And that's why the Arab leaders need to talk to their sons and daughters. If the Arabs miss yet another decade of reform, because Iraq spins out of control while the world speeds ahead, they will find themselves outside the world system and dealing with plenty of their own Fallujas. Talk to Arab youth today and you will find so many of them utterly despondent at the complete drift in their societies. They are stuck in a sandstorm, where opportunities for young people to realize their potential are fading.
What a strange thing for Friedman, who should know better, to say.
He should recognize that Arab countries have been in the rear-guard of cultural and economic life for centuries. The Arab young have been left behind just as surely as their fathers, grandfathers, and great-grandfathers were during their times.
The culture of failure is deeply ingrained in the Arab psyche. It has not gotten any better since tiny Israel was established and beat them like a drum militarily every time a direct confrontation took place.

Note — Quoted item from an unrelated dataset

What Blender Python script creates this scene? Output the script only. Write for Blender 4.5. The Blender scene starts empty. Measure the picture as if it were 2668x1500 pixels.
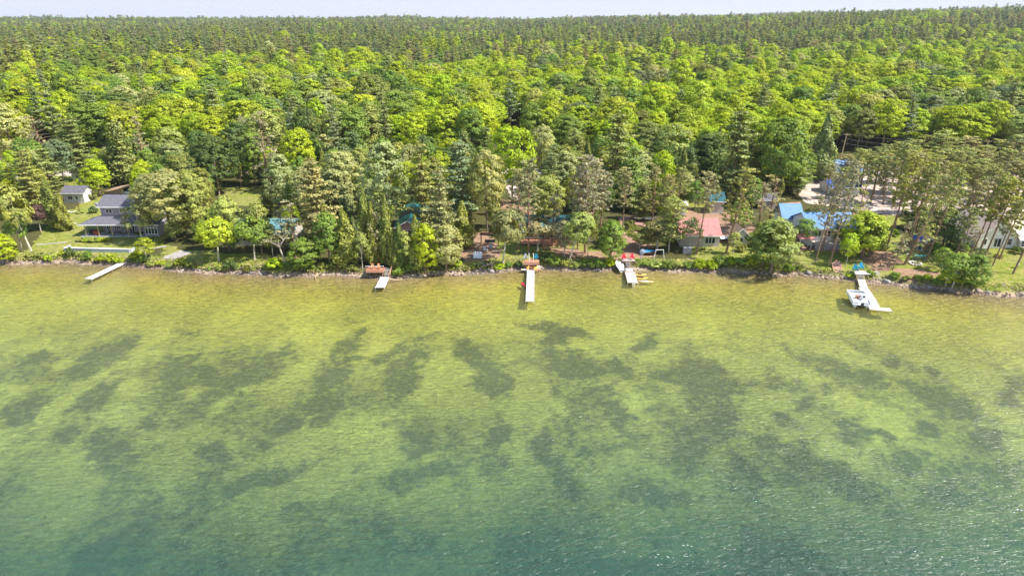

Bush's war is in a very ironic way a helping hand to the Arabs, an attempt to break the cycle of abject failure by replacing it with a modern democratic society where the Arabs' cultural, economic, and political shortcomings of the past few centuries can be surpassed. And it is being done in a place that has the resources to pay for profund change for the better.
Instead of welcoming this life-ring, they are doing their level best to puncture it, not realizing that they'll drown themselves in the process.